SUPPLIED RECORDS –
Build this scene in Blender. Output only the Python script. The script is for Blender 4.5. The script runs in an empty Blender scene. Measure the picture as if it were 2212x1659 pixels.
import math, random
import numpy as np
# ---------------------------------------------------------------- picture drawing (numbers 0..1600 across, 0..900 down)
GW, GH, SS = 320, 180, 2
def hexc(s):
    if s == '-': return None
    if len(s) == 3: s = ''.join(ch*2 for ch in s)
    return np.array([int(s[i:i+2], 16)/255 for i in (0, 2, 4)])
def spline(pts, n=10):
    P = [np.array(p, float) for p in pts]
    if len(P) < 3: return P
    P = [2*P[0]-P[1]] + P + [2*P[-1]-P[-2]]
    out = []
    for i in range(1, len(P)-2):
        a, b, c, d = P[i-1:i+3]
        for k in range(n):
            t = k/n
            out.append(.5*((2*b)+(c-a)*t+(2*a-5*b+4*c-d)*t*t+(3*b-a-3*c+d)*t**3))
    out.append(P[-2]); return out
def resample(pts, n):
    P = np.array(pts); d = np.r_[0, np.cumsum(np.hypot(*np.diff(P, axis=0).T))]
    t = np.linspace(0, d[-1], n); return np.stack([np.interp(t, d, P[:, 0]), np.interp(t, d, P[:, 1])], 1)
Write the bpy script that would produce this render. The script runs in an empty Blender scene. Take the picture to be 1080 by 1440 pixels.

OBJECTIVE – All of the data needs to be printed once more, exactly.

EXERCISE RESPONSE –
Build this scene in Blender. Output only the Python script. The script is for Blender 4.5. The script runs in an empty Blender scene. Measure the picture as if it were 2212x1659 pixels.
import math, random
import numpy as np
# ---------------------------------------------------------------- picture drawing (numbers 0..1600 across, 0..900 down)
GW, GH, SS = 320, 180, 2
def hexc(s):
    if s == '-': return None
    if len(s) == 3: s = ''.join(ch*2 for ch in s)
    return np.array([int(s[i:i+2], 16)/255 for i in (0, 2, 4)])
def spline(pts, n=10):
    P = [np.array(p, float) for p in pts]
    if len(P) < 3: return P
    P = [2*P[0]-P[1]] + P + [2*P[-1]-P[-2]]
    out = []
    for i in range(1, len(P)-2):
        a, b, c, d = P[i-1:i+3]
        for k in range(n):
            t = k/n
            out.append(.5*((2*b)+(c-a)*t+(2*a-5*b+4*c-d)*t*t+(3*b-a-3*c+d)*t**3))
    out.append(P[-2]); return out
def resample(pts, n):
    P = np.array(pts); d = np.r_[0, np.cumsum(np.hypot(*np.diff(P, axis=0).T))]
    t = np.linspace(0, d[-1], n); return np.stack([np.interp(t, d, P[:, 0]), np.interp(t, d, P[:, 1])], 1)
Write the bpy script that would produce this render. The script runs in an empty Blender scene. Take the picture to be 1080 by 1440 pixels.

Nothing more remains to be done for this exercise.